A recent story of the man on the train talking too loudly causing enraged customers to Tweet complaints about his behaviour which was picked up by a duty manager hundreds of miles away who then contacted train’s conductor to track down the loud caller and asked him to quieted down.
This story is very much testimony to the growing demands of customer expectations, immediate online response, not waiting for passing train staff to react. This story is part of the reputation shift that train companies are actively pursuing to listen and understand customer’s real needs and expectations.
Values in Business must be owned and lived from the top.
The values that a business lives really matter to customers and to the brand reputation. Values are not bland statements in brochures, websites or company walls, but living attributes in how people behave (even when no-one is looking). Values start at the top, and must be owned, lived and driven by the leadership of an organisation. It is no-one else’s responsibility but the leadership’s to ensure they establish, spread and re-enforce those values throughout their people.
Learn more about strategy and how to build yours in your business, click here or on the book below.
Strategy The Leader's Role By Richard Gourlay
Strategy: The Leader’s Role by Richard Gourlay
Richard Gourlay strategic leadership consultant

What Makes a Great Brand?

A Great Brand is not about marketing

Despite what marketing people passionately believe most people don’t think about brands, they just get on with their lives. The coffee they buy, the supermarket they go to and petrol station they visit happen almost by accident. In Britain today we are too busy to think through these everyday inconsequential purchases, focused on saving time, not forgetting something or rushing from place to place on a tight deadline. So what makes great brand? Lets see.  
 
What makes a great brand by Richard Gourlay
 

Customer Choice

Let’s start with the basics, the customer has choices, endless choices if they choose to use them.  But, in many everyday cases as in my examples above, the consumer sacrifices those choices for simple expedience.
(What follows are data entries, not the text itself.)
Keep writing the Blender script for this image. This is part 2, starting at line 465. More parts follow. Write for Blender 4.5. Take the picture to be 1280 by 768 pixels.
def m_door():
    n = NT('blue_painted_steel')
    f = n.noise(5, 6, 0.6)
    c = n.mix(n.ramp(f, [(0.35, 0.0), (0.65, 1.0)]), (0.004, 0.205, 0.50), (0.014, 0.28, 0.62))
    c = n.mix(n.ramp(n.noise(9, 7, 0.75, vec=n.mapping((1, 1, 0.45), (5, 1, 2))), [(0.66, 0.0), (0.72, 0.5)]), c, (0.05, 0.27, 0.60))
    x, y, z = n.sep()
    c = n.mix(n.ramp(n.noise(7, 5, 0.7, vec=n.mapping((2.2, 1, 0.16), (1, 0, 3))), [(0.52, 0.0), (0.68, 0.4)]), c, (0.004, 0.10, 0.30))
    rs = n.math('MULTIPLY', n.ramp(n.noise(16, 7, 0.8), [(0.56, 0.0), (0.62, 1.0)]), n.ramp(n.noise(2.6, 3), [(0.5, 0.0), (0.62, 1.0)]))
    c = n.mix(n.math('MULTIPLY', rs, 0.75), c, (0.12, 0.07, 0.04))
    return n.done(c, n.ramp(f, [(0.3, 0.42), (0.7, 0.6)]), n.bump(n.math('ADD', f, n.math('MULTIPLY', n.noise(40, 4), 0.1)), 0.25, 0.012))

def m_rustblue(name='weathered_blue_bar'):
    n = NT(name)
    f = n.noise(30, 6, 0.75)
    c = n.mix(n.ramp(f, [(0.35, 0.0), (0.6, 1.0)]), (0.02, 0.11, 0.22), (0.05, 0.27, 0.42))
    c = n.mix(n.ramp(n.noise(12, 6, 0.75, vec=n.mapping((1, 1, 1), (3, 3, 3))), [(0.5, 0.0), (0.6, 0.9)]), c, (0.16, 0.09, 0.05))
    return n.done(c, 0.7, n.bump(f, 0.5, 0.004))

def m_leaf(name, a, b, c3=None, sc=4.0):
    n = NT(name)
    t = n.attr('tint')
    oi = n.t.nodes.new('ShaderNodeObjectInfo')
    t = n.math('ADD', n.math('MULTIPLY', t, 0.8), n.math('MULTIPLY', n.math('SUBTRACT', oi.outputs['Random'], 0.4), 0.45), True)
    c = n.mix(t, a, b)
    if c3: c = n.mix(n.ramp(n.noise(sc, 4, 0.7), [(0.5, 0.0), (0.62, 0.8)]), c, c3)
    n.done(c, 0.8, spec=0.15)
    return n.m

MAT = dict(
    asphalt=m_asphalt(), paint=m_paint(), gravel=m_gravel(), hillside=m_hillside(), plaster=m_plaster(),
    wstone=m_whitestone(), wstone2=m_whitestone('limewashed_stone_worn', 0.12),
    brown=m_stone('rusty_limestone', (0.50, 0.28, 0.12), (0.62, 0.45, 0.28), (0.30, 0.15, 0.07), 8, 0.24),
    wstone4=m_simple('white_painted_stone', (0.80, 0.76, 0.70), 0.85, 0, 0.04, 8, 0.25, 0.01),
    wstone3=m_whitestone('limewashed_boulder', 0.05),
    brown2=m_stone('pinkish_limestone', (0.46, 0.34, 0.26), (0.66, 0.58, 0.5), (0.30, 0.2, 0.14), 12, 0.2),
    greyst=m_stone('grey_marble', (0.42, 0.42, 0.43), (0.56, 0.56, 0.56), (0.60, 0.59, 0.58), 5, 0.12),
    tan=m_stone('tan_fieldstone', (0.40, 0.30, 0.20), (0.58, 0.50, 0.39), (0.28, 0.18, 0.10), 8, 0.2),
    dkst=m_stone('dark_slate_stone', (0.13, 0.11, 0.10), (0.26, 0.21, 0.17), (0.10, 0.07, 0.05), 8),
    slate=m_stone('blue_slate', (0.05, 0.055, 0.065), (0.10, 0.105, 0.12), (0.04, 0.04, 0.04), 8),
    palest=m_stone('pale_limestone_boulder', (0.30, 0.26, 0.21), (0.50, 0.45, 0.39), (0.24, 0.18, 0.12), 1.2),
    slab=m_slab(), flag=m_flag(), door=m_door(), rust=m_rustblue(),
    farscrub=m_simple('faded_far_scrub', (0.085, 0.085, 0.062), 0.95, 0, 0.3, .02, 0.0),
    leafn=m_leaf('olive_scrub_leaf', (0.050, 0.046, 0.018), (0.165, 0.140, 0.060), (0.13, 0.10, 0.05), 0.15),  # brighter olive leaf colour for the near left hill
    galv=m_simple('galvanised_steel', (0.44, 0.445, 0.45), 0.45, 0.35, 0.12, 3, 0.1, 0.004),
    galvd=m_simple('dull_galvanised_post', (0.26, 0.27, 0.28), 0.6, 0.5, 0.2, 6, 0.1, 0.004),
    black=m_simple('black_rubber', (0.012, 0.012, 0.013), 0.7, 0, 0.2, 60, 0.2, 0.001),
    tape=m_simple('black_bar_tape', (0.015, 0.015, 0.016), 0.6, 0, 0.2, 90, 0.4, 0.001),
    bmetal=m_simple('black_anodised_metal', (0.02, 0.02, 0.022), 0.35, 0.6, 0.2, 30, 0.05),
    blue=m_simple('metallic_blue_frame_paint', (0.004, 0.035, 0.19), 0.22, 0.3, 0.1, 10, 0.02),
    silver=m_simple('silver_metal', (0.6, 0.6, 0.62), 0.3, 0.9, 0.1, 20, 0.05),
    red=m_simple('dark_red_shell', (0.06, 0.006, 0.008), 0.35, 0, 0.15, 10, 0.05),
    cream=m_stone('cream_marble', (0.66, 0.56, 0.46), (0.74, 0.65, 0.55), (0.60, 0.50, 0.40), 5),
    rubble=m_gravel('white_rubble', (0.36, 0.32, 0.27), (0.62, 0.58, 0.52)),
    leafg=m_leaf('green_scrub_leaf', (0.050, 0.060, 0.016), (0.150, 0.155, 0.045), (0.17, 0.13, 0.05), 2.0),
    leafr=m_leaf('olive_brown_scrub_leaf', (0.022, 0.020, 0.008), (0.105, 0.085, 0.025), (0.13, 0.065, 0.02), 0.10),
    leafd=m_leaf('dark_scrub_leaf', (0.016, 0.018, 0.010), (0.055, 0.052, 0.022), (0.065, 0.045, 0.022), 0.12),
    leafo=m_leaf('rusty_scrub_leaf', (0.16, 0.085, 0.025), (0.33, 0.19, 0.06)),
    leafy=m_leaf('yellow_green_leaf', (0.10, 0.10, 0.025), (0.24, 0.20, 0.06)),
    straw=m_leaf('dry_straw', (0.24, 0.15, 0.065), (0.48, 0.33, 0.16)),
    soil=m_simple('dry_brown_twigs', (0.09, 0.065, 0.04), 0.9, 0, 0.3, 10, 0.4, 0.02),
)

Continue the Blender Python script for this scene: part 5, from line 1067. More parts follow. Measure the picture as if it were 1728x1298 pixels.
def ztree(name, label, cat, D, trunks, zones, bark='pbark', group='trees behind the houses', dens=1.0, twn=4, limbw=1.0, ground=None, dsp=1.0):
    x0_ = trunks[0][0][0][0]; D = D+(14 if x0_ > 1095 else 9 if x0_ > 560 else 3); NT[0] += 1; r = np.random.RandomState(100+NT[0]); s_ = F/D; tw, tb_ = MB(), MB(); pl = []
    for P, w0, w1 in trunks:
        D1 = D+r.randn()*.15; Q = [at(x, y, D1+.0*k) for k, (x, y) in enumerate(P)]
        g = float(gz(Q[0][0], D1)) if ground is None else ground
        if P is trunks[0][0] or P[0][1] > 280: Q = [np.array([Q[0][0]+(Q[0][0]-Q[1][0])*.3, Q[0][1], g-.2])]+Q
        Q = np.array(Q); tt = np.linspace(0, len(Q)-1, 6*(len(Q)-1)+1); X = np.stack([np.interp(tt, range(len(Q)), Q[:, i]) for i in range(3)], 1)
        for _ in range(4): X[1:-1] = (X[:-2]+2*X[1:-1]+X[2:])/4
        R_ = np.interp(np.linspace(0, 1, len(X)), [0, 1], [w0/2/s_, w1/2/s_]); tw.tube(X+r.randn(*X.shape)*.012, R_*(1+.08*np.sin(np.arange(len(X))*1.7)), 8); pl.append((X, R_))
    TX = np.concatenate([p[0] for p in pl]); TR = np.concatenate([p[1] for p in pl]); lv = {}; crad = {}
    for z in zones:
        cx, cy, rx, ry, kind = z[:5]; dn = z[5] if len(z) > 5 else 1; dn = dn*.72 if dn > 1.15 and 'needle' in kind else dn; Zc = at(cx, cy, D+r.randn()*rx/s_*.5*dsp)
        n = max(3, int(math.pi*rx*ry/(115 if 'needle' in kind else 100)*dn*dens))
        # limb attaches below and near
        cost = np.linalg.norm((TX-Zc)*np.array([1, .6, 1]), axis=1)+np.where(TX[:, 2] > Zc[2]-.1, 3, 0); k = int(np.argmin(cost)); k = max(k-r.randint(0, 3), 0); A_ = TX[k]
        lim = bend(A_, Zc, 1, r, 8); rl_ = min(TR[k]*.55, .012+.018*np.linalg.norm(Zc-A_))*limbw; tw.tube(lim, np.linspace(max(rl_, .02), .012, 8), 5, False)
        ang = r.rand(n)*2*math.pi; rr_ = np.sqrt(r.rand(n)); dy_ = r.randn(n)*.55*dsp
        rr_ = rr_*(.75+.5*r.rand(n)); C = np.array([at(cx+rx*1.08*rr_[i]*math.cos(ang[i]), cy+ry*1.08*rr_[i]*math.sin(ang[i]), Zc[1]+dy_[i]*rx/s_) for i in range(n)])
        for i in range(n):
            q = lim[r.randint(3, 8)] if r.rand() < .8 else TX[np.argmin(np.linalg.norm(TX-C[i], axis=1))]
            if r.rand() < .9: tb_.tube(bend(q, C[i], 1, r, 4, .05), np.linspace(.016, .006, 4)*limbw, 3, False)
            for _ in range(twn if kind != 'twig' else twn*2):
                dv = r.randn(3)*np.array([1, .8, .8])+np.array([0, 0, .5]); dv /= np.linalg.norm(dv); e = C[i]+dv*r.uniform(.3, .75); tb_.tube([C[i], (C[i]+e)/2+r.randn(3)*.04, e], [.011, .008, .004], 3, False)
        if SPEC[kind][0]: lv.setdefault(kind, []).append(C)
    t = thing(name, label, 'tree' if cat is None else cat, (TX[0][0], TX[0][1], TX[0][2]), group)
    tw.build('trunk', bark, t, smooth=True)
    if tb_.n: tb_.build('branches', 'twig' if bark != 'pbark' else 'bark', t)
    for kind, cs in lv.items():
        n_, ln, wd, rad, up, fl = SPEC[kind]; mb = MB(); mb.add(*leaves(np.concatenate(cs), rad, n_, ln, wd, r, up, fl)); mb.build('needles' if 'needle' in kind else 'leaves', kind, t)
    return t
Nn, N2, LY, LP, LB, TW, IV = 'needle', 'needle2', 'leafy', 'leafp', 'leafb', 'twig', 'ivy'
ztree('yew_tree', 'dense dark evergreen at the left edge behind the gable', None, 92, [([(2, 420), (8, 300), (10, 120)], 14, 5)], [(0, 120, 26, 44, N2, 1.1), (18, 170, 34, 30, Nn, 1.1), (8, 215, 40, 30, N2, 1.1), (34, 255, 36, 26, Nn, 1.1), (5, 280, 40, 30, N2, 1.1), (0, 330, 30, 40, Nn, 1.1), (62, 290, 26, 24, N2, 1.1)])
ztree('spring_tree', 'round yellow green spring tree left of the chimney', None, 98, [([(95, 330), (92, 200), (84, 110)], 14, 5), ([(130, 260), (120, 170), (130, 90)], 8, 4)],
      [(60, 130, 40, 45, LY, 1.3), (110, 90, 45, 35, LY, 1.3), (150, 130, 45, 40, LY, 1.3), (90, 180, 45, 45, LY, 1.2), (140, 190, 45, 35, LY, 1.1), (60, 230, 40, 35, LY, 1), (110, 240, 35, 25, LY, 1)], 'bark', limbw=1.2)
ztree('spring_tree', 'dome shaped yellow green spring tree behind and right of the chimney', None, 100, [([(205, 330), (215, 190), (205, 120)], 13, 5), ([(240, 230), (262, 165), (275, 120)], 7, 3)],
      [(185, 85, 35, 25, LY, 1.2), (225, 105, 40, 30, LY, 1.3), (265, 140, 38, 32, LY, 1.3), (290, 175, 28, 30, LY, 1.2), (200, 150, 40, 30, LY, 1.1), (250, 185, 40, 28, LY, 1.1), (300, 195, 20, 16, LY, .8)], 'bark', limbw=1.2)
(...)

The inability to see (or value) brand differentiation, between Starbucks and Costa, between Tesco and Morrisons, between BP and Shell, and yet they each fight for space in consumers minds through tiny differences which if we stop and think about do actually exist and we the consumer do actively value.
 
Despite what marketing people passionately believe most people don’t think about brands, they just get on with their lives. The coffee they buy, the supermarket they go to and petrol station they visit happen almost by accident. In life today we are too busy to think through these everyday inconsequential purchases, focused on saving time, not forgetting something or rushing from place to place on a tight deadline. So do brands matter and if so why and how?
 
 
 

Brand Perception is Everything

Consumer choice is therefore the perception of the brand we hold at the time of making that purchasing choice. It is the conscious decision consumers make based upon how they feel about the brand at the time they choose to consume that product or service. So a brand needs to be more than just an image, more than just a recognisable label and more than just a mission statement. What makes a great brand is the sustained feelings which it provides its customers.  That brand presence, the perception in someone’s mind is an accumulation of all the marketing elements which are planned into the deliver of that product and service to the customer.  Often just called the extended marketing mix (the 7P’s) which define the areas of proactive marketing which integrate together and support any brand from Poundland to Rolls Royce.
 
Vision creates light
 
 
 
 
 
 
 
 
 
 
 
 
 
 
 
 
 
 
 
 
 
 A brand through is also more than cold marketing elements pulled together, it is also the feeling and values which underpin any brand. A brand invests its existence through it products/services. That R&D element often defines the brand and its position. A brand that does little to know investment in its R&D is often what is called a label, a company that sites within a market sector (player) but does not drive the growth of that market. This key element of a brand creates and sustains a brands culture. Its culture and ethos coupled, codified and defined by its leadership are essential elements in creating and sustaining any brand. When you are thinking about a brand, it’s not just the branding, it is so much more and it must all start with the customer.